I hope I was clear with this example, if not please ask more about. Thanks beforehand.

Answer 1

My approach would be convert the array into a set to remove duplicate(s), then convert back to an array in order to sort it. Then reverse the order so that we have the biggest size of the goodies in front. Now, pre-processing step is done.

Next step is to declare the container availability, you can see the code and modify as you wish, in my example, I'll use 3 containers (or cardboard boxes). I modified the array to test some cases.

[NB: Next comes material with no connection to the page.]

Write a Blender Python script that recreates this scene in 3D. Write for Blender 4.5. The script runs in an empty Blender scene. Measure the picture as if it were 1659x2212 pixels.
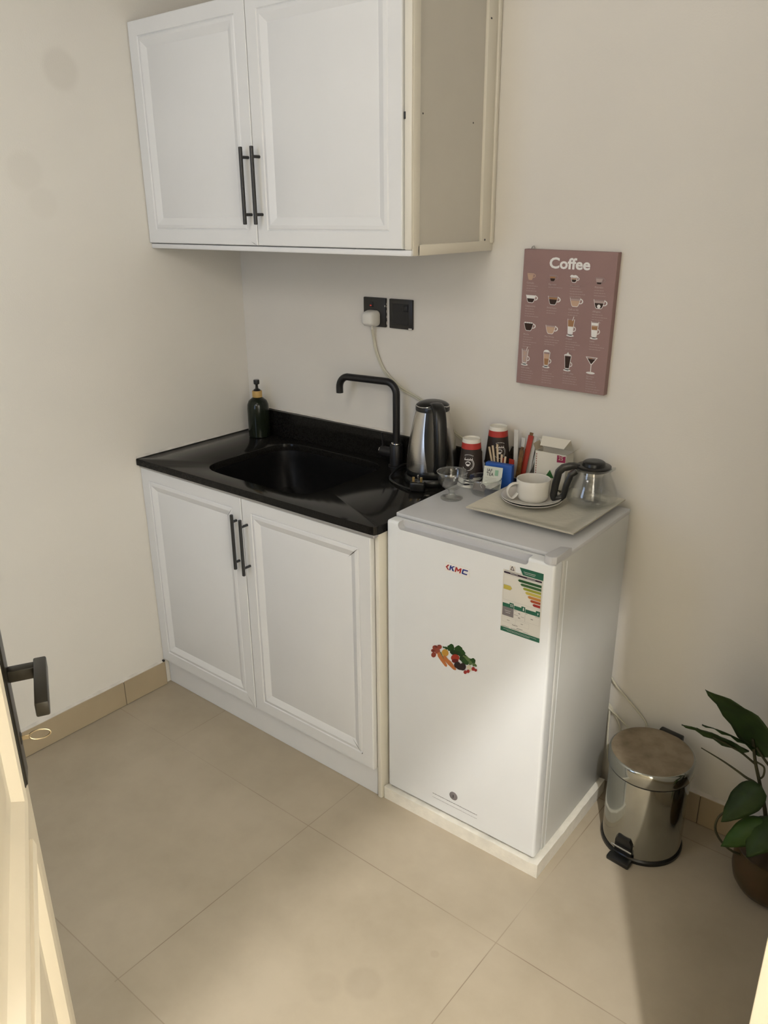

Iterate through the reversed array that you've made, if the container size is not equal to the current goodies size AND if you still have available container size, then reduce 1 container size availability and push the size to the container list. I put try and catch just to break out of iteration once you have no container size left to check. Lastly, fill up the rest of the goodies array with the smallest container that we've got.

This algorithm will be O(number of container_avail + number of remaining_goodies) [Basically, O(n)].

var numbers = [60, 40, 20, 20, 10, 50, 50, 50, 80];
var original_numbers_length = numbers.length;
console.log('Given unsorted goodies: ', numbers);
numbers = new Set(numbers);
numbers = Array.from(numbers)
numbers.sort();
numbers.reverse();

var container_avai = 3;
var container_size = 0;
var container_list = [];

console.log('All goodies: ', numbers);
console.log('Given container available: ', container_avai);

var BreakException = {}

try{
    numbers.forEach(function(item){
    if( container_size != item && container_avai > 0){
        container_avai -= 1;
        container_size = item;
        container_list.push(container_size);
    }
    if ( container_avai == 0){
        throw BreakException;
    }
});}
catch (e) {
    // Done
}
remaining_goodies = original_numbers_length - container_list.length;
smallest_container = container_list[container_list.length - 1];

for (i = 0; i < remaining_goodies; i++){
    container_list.push(smallest_container);
}

console.log('Appropriate containers are: ', container_list);

The output I got:

Given unsorted goodies:  [ 60, 40, 20, 20, 10, 50, 50, 50, 80 ]
All goodies:  [ 80, 60, 50, 40, 20, 10 ]
Given container available:  3
Appropriate containers are:  [ 80, 60, 50, 50, 50, 50, 50, 50, 50 ]

Hope this helps.